[Scenes as source code]
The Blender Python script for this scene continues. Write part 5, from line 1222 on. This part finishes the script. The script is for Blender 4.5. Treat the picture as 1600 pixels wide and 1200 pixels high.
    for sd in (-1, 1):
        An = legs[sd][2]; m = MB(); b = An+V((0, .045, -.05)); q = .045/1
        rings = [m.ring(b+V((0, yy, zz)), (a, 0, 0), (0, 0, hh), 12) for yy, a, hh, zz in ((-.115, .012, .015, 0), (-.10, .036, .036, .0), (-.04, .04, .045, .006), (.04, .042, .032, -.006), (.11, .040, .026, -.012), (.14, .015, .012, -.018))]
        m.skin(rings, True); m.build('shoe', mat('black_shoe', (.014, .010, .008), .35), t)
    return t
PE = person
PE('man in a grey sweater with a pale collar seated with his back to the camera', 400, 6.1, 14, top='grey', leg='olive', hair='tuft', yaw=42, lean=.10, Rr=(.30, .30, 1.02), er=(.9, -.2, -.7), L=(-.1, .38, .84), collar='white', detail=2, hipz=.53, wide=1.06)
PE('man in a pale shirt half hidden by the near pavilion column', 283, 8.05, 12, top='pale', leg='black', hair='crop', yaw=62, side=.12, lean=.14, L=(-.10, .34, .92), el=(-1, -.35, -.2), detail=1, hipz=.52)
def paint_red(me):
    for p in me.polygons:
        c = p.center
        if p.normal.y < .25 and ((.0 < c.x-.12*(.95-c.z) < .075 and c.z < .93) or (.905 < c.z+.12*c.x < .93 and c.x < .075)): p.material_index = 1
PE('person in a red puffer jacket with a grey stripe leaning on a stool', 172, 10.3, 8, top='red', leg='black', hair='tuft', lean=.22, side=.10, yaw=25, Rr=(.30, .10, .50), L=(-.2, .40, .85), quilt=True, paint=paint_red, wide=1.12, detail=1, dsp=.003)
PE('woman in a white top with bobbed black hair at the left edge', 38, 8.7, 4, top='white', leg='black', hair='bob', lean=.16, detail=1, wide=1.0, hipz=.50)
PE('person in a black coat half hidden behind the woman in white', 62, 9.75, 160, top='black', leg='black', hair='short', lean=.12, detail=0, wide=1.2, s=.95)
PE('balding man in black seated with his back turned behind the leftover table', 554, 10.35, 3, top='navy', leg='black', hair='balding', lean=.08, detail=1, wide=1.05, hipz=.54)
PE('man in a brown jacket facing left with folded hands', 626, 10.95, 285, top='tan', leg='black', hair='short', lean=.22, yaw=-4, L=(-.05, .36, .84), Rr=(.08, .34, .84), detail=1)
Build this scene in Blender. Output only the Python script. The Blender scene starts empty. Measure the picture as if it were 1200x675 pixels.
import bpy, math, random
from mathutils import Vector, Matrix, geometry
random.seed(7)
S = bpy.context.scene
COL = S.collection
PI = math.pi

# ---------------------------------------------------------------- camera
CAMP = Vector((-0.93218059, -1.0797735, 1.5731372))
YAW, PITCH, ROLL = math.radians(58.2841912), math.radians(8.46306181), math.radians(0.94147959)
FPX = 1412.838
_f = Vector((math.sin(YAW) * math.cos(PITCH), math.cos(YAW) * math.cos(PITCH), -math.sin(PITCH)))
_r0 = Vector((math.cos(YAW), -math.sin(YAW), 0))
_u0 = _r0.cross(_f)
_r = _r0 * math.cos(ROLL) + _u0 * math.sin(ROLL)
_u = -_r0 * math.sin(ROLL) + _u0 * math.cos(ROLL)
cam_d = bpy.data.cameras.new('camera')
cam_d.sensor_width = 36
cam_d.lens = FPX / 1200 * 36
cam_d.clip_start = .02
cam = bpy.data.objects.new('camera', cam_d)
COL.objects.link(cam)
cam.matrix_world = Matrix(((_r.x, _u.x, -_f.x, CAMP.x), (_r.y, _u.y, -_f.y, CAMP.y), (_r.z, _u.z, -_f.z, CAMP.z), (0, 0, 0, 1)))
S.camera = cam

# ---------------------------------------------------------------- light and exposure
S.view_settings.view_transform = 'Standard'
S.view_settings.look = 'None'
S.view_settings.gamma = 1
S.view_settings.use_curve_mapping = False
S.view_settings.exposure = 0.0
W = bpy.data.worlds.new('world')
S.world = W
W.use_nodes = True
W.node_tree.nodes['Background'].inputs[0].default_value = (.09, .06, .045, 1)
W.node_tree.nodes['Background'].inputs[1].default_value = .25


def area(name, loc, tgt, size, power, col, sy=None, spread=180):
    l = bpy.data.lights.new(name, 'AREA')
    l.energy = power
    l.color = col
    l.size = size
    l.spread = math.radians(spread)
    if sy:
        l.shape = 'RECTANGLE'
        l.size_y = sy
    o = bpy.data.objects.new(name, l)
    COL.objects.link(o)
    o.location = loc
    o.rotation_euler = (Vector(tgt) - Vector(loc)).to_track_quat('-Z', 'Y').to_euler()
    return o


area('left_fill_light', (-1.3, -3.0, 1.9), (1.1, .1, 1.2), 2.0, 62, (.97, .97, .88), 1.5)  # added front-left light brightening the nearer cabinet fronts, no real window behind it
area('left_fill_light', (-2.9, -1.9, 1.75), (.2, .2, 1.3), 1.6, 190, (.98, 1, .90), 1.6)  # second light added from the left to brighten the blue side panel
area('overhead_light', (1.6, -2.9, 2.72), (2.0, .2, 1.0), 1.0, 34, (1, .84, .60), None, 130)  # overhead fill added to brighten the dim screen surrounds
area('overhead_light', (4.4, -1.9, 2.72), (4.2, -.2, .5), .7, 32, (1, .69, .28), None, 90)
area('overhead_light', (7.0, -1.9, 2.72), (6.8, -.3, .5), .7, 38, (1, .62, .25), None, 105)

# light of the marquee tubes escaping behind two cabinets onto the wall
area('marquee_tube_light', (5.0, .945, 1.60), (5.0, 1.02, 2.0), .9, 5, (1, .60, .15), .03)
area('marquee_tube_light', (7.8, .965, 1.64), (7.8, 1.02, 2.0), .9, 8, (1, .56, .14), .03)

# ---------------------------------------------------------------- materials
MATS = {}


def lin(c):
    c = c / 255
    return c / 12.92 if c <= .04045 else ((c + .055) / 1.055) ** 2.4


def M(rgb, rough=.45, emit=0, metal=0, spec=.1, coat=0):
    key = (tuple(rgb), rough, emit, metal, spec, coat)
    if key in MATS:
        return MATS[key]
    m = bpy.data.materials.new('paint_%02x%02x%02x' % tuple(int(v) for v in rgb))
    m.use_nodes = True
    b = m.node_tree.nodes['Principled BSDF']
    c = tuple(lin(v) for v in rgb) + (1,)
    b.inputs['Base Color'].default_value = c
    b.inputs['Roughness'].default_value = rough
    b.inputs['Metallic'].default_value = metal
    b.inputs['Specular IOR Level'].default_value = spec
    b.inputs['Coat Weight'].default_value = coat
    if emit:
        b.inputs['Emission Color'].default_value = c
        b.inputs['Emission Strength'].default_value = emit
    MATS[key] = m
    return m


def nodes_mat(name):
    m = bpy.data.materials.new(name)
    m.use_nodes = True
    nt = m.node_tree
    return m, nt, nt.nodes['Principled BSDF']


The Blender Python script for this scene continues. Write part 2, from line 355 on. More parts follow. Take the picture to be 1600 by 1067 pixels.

● **What you will do**: Using the listing above, show every line that includes the string "Write".

● **Output below**:
The Blender Python script for this scene continues. Write part 5, from line 1222 on. This part finishes the script. The script is for Blender 4.5. Treat the picture as 1600 pixels wide and 1200 pixels high.
The Blender Python script for this scene continues. Write part 2, from line 355 on. More parts follow. Take the picture to be 1600 by 1067 pixels.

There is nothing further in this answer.